In 15 seconds, this hit TV series may have exposed more people to America’s biggest CEO pay loophole than 15 years of studies and reports.

Blogging Our Great Divide
March 18, 2015

by Sarah Anderson

I’m embarrassed to admit I’m one of the few people in Washington who has never watched House of Cards. But this sorry state of affairs is soon about to change.

That’s because this hot Netflix show has just delivered me a pleasant surprise. A new episode uses figures from a report I co-authored last year on one of the wonkiest of all issues: the tax deductibility of executive “performance pay.”
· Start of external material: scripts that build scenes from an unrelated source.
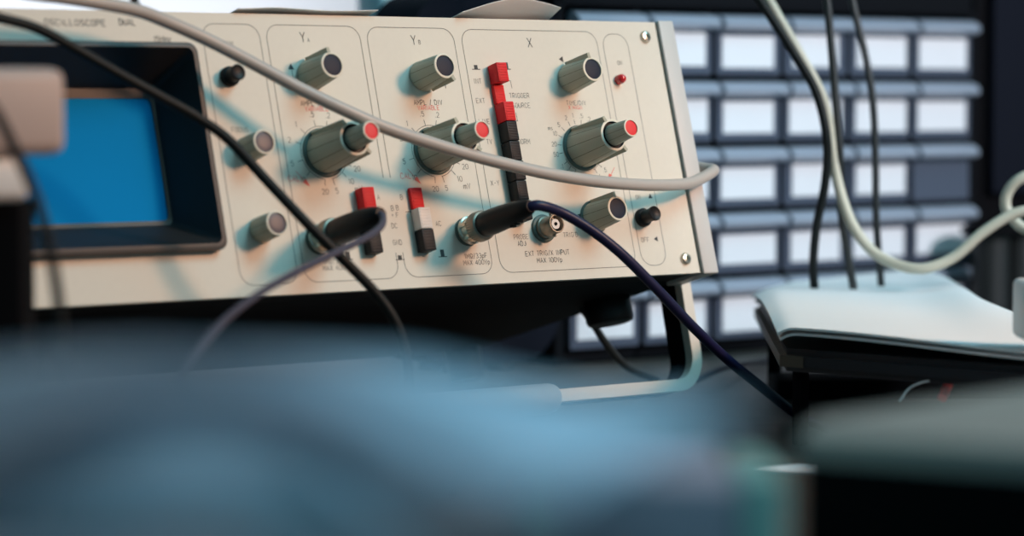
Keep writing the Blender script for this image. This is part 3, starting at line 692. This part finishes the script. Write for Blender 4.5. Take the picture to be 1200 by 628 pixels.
# mint cap and lavender packet at the bottom
c = at(630, 600, .56)
bt = thing('bottle', 'blurred small bottle with a mint green cap behind the near edge of the blue crate', 'bottle', V((c.x, c.y, BENCH)))
f = lambda a, b, h: V((c.x+a/1000, c.y+b/1000, BENCH+h/1000))
H = (c.z-BENCH)*1000
bm = NB(); lathe(bm, [(9, 0), (10, 1.5), (10, H-28), (8, H-20), (4.5, H-14), (4.5, H-5)], n=32, capstart=True, xf=f); obj('bottle_body', bm, M['white'], bt, inv(bt))
bm = NB(); lathe(bm, [(6, H-11), (6.3, H-10), (6.2, H+4), (5, H+6), (2, H+6.4)], n=32, capstart=True, xf=f); obj('bottle_cap', bm, M['mint'], bt, inv(bt), label='mint green cap')
o = at(868, 577, .63); bm = NB(); bx(bm, (-.039, 0, BENCH-o.z), (0, .07, .002), .003, 3, Matrix.Translation(o) @ RZ)
tag(obj('component_box', bm, M['lav'], base=True), 'blurred lavender box on the bench beside the blue crate', 'box')
o = at(921, 580, .63); bm = NB(); bx(bm, (-.0095, 0, BENCH-o.z), (0, .05, .004), .002, 2, Matrix.Translation(o) @ RZ)
tag(obj('small_box', bm, M['mint'], base=True), 'blurred pale teal box against the right end of the lavender box', 'box')
# paper edge on the bench
a = atz(865, 551, BENCH); b = atz(935, 546, BENCH); bm = NB(); hull(bm, BENCH, BENCH+.001, [a, b, b+V((.1, -.14, 0)), a+V((.08, -.16, 0))])
tag(obj('paper_sheet', bm, M['card'], base=True, smooth=False), 'white paper edge on the bench in front of the navy cable end', 'paper')
# dark case in the right foreground, its lit top put in as grey colour
zc = CAMZ-.083
P4 = [atz(938, 508, zc), atz(1330, 534, zc), atz(1330, 436, zc), atz(962, 490, zc)]
rc = thing('instrument_case', 'blurred black case with its lit top coloured grey in the lower right foreground', 'case', (P4[0]+P4[1])/2-V((0, 0, zc-BENCH)))
bm = NB(); hull(bm, BENCH, zc-.006, [P4[0], P4[1], P4[2], P4[3]]); obj('case_body', bm, M['black'], rc, inv(rc))
bm = NB(); hull(bm, zc-.0058, zc, [P4[0], P4[1], P4[2], P4[3]]); obj('case_lit_top', bm, M['littop'], rc, inv(rc), label='top of the case, coloured grey as if lit')

# ------------------------------------------------------------------ light
def lamp(kind, loc, tgt, power, col, size, name, **k):
    l = bpy.data.lights.new(name, kind); l.energy = power; l.color = col
    o = bpy.data.objects.new(name, l); C.objects.link(o); o.location = loc
    o.rotation_euler = (V(tgt)-V(loc)).to_track_quat('-Z', 'Y').to_euler()
    if kind == 'SPOT': l.shadow_soft_size = size; l.spot_size = R(k.get('cone', 40)); l.spot_blend = k.get('blend', .4)
    if kind == 'AREA': l.shape = 'DISK' if k.get('disk') else 'RECTANGLE'; l.size = size; l.size_y = k.get('sy', size)
    return o
lamp('SPOT', PW(480, 240, 1000), PW(-120, -180, 0), 36, (1.0, .54, .335), .10, 'warm_bench_lamp', cone=46, blend=.6)
lamp('SPOT', PW(560, 900, 1100), PW(80, -30, 0), 90, (.36, .84, 1.0), .50, 'cool_ceiling_lamp', cone=43, blend=1.0)
lamp('SPOT', V((1.60, .02, 1.45)), V((1.37, 1.33, .845)), 71, (.96, .94, 1.0), .15, 'white_shelf_lamp', cone=33, blend=.5)
lamp('SPOT', V((.36, .33, 1.36)), at(700, 485, .42), 11.0, (.74, .88, 1.0), (.03), 'crate_fill_light', cone=22, blend=1.0)  # added unseen spot, lights the crate and fades towards its left
lamp('SPOT', V((1.05, .35, 1.65)), at(1180, 470, .72), 10, (1.0, .90, .82), .08, 'case_top_fill_light', cone=26, blend=1.0)  # added spot out of view, brightens the foreground case top
lamp('SPOT', V((1.0, 1.62, 1.75)), V((1.35, 2.1, .98)), 62, (.93, .95, 1.0), .06, 'wall_fill_light', cone=62, blend=.6)  # added spot with no visible source, whitens the back wall
w = bpy.data.worlds.new('room'); w.use_nodes = True; bpy.context.scene.world = w
w.node_tree.nodes['Background'].inputs['Color'].default_value = (.36, .82, 1.0, 1); w.node_tree.nodes['Background'].inputs['Strength'].default_value = .22

# ------------------------------------------------------------------ camera
cd = bpy.data.cameras.new('camera'); cam = bpy.data.objects.new('camera', cd); C.objects.link(cam)
cd.sensor_width = 36; cd.lens = F/1200*36; cd.clip_start = .02; cd.clip_end = 50
cam.location = EYE; cam.rotation_euler = Matrix((rt, up, -fw)).transposed().to_euler()
cd.dof.use_dof = True; cd.dof.focus_distance = 1.41; cd.dof.aperture_fstop = 5.0
sc = bpy.context.scene; sc.camera = cam
sc.view_settings.view_transform = 'Standard'; sc.view_settings.look = 'None'
sc.view_settings.gamma = 1; sc.view_settings.use_curve_mapping = False; sc.view_settings.exposure = 0
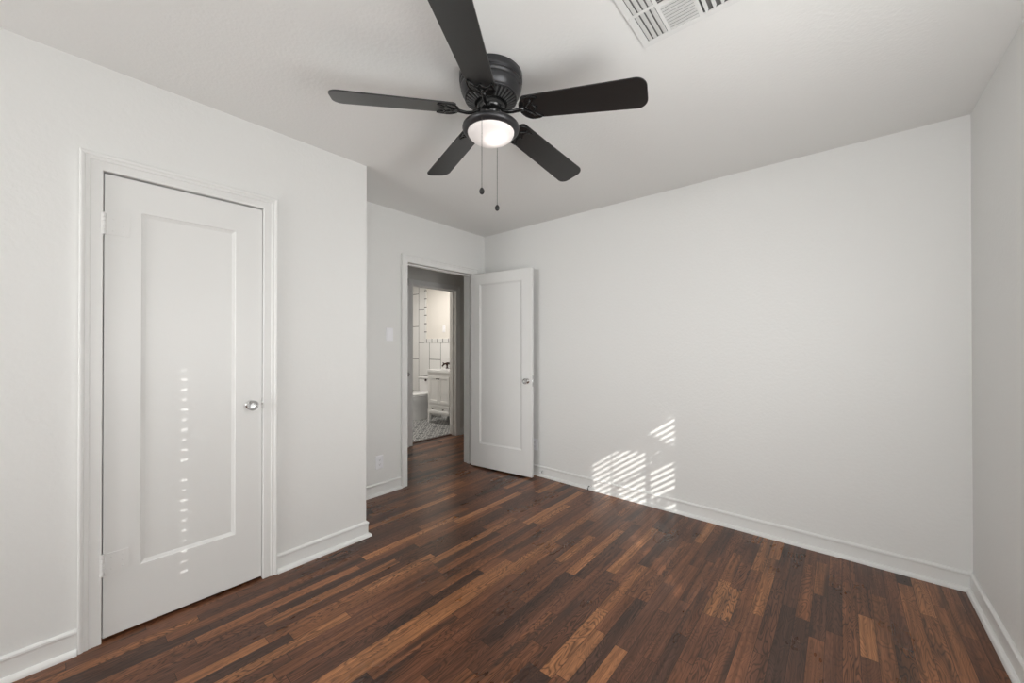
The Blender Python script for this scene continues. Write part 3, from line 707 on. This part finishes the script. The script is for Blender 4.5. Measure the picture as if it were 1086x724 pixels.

As explained in this Yahoo Finance article and video, Season 3, Episode 8 features a scene where a female presidential candidate fires up a crowd by bashing Walmart over its low wages. The candidate then goes on to add: Walmart’s top executives have reaped almost $300 million in tax-deductible performance pay over the last six years. That needs to stop!”

Huh? That was the reaction of Yahoo Finance reporter (and House of Cards fan) Aaron Task. He called me after his curiosity prompted him to trace that line to a report we co-published last year with Americans for Tax Fairness.

Indeed, my IPS colleagues and I have been going after this “performance pay” loophole for about 15 years now.

Here’s how the loophole works: A 1993 amendment to the tax code capped the total executive pay corporations can deduct off their taxes at no more than $1 million. But so-called “performance” pay is exempted. So corporations can simply declare stock-based rewards they lavish on executives “performance-based” and deduct them as a basic business expense.

The more corporations pay their CEO, the less they pay in taxes. And the rest of us get stuck making up the difference.

Several legislative efforts are now pending to fix this perverse incentive for overpaying executives. Rep. Chris Van Hollen (D-Md.) recently introduced the “CEO/Employee Pay Fairness Act,” a bill that would deny corporate tax deductions for any executive compensation over $1 million — unless the firm raises salaries for lower-level workers.

Rep. Barbara Lee (D-Calif.) has championed the Income Equity Act. This bill sets a deductibility cap of $500,000 or 25 times a company’s median worker compensation.

Are your eyes glazed over now? Well, that’s why we need popular media like House of Cards to make this issue sexy.

Or better yet, maybe one of our real-life 2016 presidential candidates would like to take this on?

Sarah Anderson directs the Global Economy Project at the Institute for Policy Studies.